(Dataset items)
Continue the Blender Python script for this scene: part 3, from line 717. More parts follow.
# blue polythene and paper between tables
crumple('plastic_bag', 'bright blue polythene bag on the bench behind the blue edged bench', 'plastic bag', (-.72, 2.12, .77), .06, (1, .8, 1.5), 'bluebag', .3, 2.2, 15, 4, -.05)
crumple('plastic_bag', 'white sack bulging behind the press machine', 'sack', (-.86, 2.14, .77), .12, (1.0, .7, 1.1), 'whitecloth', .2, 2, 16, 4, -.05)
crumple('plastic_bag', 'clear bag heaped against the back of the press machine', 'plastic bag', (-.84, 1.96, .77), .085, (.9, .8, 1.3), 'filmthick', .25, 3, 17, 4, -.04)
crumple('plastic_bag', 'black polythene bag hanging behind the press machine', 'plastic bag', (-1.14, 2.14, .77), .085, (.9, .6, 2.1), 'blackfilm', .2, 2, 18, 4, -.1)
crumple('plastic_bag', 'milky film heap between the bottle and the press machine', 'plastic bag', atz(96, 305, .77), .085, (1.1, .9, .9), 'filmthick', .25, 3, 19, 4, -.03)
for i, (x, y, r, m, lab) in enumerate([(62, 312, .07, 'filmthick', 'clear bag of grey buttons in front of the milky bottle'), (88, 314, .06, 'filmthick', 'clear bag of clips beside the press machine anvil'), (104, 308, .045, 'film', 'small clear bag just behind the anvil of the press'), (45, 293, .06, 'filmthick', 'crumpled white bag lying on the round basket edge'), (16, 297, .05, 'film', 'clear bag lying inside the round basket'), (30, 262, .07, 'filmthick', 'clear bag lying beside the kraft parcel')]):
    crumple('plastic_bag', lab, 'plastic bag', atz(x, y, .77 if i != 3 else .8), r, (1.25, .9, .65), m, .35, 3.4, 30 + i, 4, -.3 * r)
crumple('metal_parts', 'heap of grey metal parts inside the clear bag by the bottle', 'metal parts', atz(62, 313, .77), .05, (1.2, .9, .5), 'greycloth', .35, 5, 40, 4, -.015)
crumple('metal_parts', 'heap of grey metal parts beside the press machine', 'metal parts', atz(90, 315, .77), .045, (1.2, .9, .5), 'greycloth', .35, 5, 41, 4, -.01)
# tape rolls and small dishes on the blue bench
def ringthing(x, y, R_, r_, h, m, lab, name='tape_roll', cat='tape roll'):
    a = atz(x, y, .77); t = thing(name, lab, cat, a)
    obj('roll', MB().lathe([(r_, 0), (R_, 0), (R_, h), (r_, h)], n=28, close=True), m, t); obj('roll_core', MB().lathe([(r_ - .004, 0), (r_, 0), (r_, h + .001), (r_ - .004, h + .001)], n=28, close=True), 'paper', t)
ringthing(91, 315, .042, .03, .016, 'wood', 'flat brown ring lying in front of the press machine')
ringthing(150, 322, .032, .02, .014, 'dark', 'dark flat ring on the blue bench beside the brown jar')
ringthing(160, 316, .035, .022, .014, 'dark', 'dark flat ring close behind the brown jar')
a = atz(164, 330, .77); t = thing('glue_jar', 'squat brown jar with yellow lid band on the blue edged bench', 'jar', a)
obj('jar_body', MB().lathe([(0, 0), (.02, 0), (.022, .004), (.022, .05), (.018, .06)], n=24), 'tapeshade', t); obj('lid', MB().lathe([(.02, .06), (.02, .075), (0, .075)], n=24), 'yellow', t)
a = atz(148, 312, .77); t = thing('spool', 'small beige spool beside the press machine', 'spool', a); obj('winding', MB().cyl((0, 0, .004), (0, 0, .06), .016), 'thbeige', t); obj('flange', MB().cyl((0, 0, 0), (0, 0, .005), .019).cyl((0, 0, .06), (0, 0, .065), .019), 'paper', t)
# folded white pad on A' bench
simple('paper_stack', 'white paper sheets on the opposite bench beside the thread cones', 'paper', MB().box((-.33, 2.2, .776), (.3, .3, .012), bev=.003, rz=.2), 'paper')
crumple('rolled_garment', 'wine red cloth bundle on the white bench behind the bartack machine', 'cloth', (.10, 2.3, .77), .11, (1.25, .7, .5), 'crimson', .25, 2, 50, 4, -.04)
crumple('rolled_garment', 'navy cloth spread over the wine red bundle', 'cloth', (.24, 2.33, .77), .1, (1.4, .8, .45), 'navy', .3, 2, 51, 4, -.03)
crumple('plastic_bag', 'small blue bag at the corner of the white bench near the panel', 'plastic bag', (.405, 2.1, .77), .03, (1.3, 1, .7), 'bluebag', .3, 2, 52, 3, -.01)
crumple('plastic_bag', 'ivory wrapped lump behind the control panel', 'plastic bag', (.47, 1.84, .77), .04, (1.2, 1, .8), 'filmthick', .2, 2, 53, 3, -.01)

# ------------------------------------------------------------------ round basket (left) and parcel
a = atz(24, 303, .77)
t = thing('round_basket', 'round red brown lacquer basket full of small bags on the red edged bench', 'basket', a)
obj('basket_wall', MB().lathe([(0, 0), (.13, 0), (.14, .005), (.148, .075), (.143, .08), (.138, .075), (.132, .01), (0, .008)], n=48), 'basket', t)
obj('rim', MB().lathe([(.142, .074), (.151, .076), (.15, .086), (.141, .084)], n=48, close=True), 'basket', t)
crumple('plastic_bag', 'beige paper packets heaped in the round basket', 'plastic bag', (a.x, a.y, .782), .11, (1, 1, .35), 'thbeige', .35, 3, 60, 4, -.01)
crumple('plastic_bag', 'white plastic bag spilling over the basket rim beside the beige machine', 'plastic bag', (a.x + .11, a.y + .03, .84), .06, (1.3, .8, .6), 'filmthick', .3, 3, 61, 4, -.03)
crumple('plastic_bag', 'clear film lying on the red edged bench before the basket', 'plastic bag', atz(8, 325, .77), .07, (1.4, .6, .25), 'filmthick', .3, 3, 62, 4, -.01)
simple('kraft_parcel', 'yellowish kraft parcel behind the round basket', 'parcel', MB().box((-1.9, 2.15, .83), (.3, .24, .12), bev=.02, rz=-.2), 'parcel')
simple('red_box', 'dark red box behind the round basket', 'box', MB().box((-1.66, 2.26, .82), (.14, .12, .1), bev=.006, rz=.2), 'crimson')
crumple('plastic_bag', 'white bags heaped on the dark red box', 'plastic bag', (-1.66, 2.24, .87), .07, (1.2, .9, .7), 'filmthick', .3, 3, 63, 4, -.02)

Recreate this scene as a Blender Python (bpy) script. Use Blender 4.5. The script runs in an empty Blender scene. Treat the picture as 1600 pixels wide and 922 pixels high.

Given instruction ▸ Exact copies of all the records are required.

Answer ▸
Continue the Blender Python script for this scene: part 3, from line 717. More parts follow.
# blue polythene and paper between tables
crumple('plastic_bag', 'bright blue polythene bag on the bench behind the blue edged bench', 'plastic bag', (-.72, 2.12, .77), .06, (1, .8, 1.5), 'bluebag', .3, 2.2, 15, 4, -.05)
crumple('plastic_bag', 'white sack bulging behind the press machine', 'sack', (-.86, 2.14, .77), .12, (1.0, .7, 1.1), 'whitecloth', .2, 2, 16, 4, -.05)
crumple('plastic_bag', 'clear bag heaped against the back of the press machine', 'plastic bag', (-.84, 1.96, .77), .085, (.9, .8, 1.3), 'filmthick', .25, 3, 17, 4, -.04)
crumple('plastic_bag', 'black polythene bag hanging behind the press machine', 'plastic bag', (-1.14, 2.14, .77), .085, (.9, .6, 2.1), 'blackfilm', .2, 2, 18, 4, -.1)
crumple('plastic_bag', 'milky film heap between the bottle and the press machine', 'plastic bag', atz(96, 305, .77), .085, (1.1, .9, .9), 'filmthick', .25, 3, 19, 4, -.03)
for i, (x, y, r, m, lab) in enumerate([(62, 312, .07, 'filmthick', 'clear bag of grey buttons in front of the milky bottle'), (88, 314, .06, 'filmthick', 'clear bag of clips beside the press machine anvil'), (104, 308, .045, 'film', 'small clear bag just behind the anvil of the press'), (45, 293, .06, 'filmthick', 'crumpled white bag lying on the round basket edge'), (16, 297, .05, 'film', 'clear bag lying inside the round basket'), (30, 262, .07, 'filmthick', 'clear bag lying beside the kraft parcel')]):
    crumple('plastic_bag', lab, 'plastic bag', atz(x, y, .77 if i != 3 else .8), r, (1.25, .9, .65), m, .35, 3.4, 30 + i, 4, -.3 * r)
crumple('metal_parts', 'heap of grey metal parts inside the clear bag by the bottle', 'metal parts', atz(62, 313, .77), .05, (1.2, .9, .5), 'greycloth', .35, 5, 40, 4, -.015)
crumple('metal_parts', 'heap of grey metal parts beside the press machine', 'metal parts', atz(90, 315, .77), .045, (1.2, .9, .5), 'greycloth', .35, 5, 41, 4, -.01)
# tape rolls and small dishes on the blue bench
def ringthing(x, y, R_, r_, h, m, lab, name='tape_roll', cat='tape roll'):
    a = atz(x, y, .77); t = thing(name, lab, cat, a)
    obj('roll', MB().lathe([(r_, 0), (R_, 0), (R_, h), (r_, h)], n=28, close=True), m, t); obj('roll_core', MB().lathe([(r_ - .004, 0), (r_, 0), (r_, h + .001), (r_ - .004, h + .001)], n=28, close=True), 'paper', t)
ringthing(91, 315, .042, .03, .016, 'wood', 'flat brown ring lying in front of the press machine')
ringthing(150, 322, .032, .02, .014, 'dark', 'dark flat ring on the blue bench beside the brown jar')
ringthing(160, 316, .035, .022, .014, 'dark', 'dark flat ring close behind the brown jar')
a = atz(164, 330, .77); t = thing('glue_jar', 'squat brown jar with yellow lid band on the blue edged bench', 'jar', a)
obj('jar_body', MB().lathe([(0, 0), (.02, 0), (.022, .004), (.022, .05), (.018, .06)], n=24), 'tapeshade', t); obj('lid', MB().lathe([(.02, .06), (.02, .075), (0, .075)], n=24), 'yellow', t)
a = atz(148, 312, .77); t = thing('spool', 'small beige spool beside the press machine', 'spool', a); obj('winding', MB().cyl((0, 0, .004), (0, 0, .06), .016), 'thbeige', t); obj('flange', MB().cyl((0, 0, 0), (0, 0, .005), .019).cyl((0, 0, .06), (0, 0, .065), .019), 'paper', t)
# folded white pad on A' bench
simple('paper_stack', 'white paper sheets on the opposite bench beside the thread cones', 'paper', MB().box((-.33, 2.2, .776), (.3, .3, .012), bev=.003, rz=.2), 'paper')
crumple('rolled_garment', 'wine red cloth bundle on the white bench behind the bartack machine', 'cloth', (.10, 2.3, .77), .11, (1.25, .7, .5), 'crimson', .25, 2, 50, 4, -.04)
crumple('rolled_garment', 'navy cloth spread over the wine red bundle', 'cloth', (.24, 2.33, .77), .1, (1.4, .8, .45), 'navy', .3, 2, 51, 4, -.03)
crumple('plastic_bag', 'small blue bag at the corner of the white bench near the panel', 'plastic bag', (.405, 2.1, .77), .03, (1.3, 1, .7), 'bluebag', .3, 2, 52, 3, -.01)
crumple('plastic_bag', 'ivory wrapped lump behind the control panel', 'plastic bag', (.47, 1.84, .77), .04, (1.2, 1, .8), 'filmthick', .2, 2, 53, 3, -.01)

# ------------------------------------------------------------------ round basket (left) and parcel
a = atz(24, 303, .77)
t = thing('round_basket', 'round red brown lacquer basket full of small bags on the red edged bench', 'basket', a)
obj('basket_wall', MB().lathe([(0, 0), (.13, 0), (.14, .005), (.148, .075), (.143, .08), (.138, .075), (.132, .01), (0, .008)], n=48), 'basket', t)
obj('rim', MB().lathe([(.142, .074), (.151, .076), (.15, .086), (.141, .084)], n=48, close=True), 'basket', t)
crumple('plastic_bag', 'beige paper packets heaped in the round basket', 'plastic bag', (a.x, a.y, .782), .11, (1, 1, .35), 'thbeige', .35, 3, 60, 4, -.01)
crumple('plastic_bag', 'white plastic bag spilling over the basket rim beside the beige machine', 'plastic bag', (a.x + .11, a.y + .03, .84), .06, (1.3, .8, .6), 'filmthick', .3, 3, 61, 4, -.03)
crumple('plastic_bag', 'clear film lying on the red edged bench before the basket', 'plastic bag', atz(8, 325, .77), .07, (1.4, .6, .25), 'filmthick', .3, 3, 62, 4, -.01)
simple('kraft_parcel', 'yellowish kraft parcel behind the round basket', 'parcel', MB().box((-1.9, 2.15, .83), (.3, .24, .12), bev=.02, rz=-.2), 'parcel')
simple('red_box', 'dark red box behind the round basket', 'box', MB().box((-1.66, 2.26, .82), (.14, .12, .1), bev=.006, rz=.2), 'crimson')
crumple('plastic_bag', 'white bags heaped on the dark red box', 'plastic bag', (-1.66, 2.24, .87), .07, (1.2, .9, .7), 'filmthick', .3, 3, 63, 4, -.02)

Recreate this scene as a Blender Python (bpy) script. Use Blender 4.5. The script runs in an empty Blender scene. Treat the picture as 1600 pixels wide and 922 pixels high.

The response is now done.